Davacılar vekili temyiz dilekçesinde; dava konusu alacak sözleşmede Alman Markı olarak kararlaştırılmış olup davanın açıldığı tarihte alacağı Euro olarak talep etmelerine rağmen kararda Türk Lirasına çevrilerek karar verildiğini, müvekkilin haklılığı kesinleşmiş mahkeme kararı ile ortaya çıktığından BK'nın madde 147’de genel zamanaşımı ile 10 yıllık sürenin uygulanması gerektiği kanaatinde olduklarını beyan etmektedir.

B. Değerlendirme ve Gerekçe

Uyuşmazlık, arsa payı karşılığı inşaat sözleşmesinin zamanında ifa edilmemesi nedeniyle ceza-i şartın tazmini istemine ilişkindir.

1. Mahkemelerin nihai kararlarının bozulması 6100 sayılı Kanun'un geçici 3 üncü maddesinin ikinci fıkrası atfıyla uygulanmasına devam olunan mülga 1086 sayılı Kanun'un 427 nci maddesi ile 439 uncu maddesinin ikinci fıkrasında yer alan sebeplerden birinin varlığı hâlinde mümkündür.
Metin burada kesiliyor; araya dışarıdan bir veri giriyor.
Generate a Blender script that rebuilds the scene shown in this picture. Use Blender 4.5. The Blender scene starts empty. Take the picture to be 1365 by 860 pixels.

2. Temyizen incelenen Mahkeme kararının bozmaya uygun olduğu, kararda ve kararın gerekçesinde hukuk kurallarının somut olaya uygulanmasında bir isabetsizlik bulunmadığı, bozmaya uyulmakla karşı taraf yararına kazanılmış hak durumunu oluşturan yönlerin ise yeniden incelenmesine hukukça imkan bulunmadığı anlaşılmakla; davacılar vekilince temyiz dilekçesinde ileri sürülen nedenler kararın bozulmasını gerektirecek nitelikte görülmemiştir.

VI. KARAR

Açıklanan sebeplerle;

Davacılar vekilinin yerinde görülmeyen tüm temyiz itirazlarının reddi ile usul ve kanuna uygun olan kararın ONANMASINA,

Aşağıda yazılı temyiz harcının temyiz edene yükletilmesine,

Kararın tebliğinden itibaren 15 gün içerisinde karar düzeltme yolu açık olmak üzere,

Dosyanın Mahkemesine gönderilmesine,

19.03.2025 tarihinde oy birliğiyle karar verildi.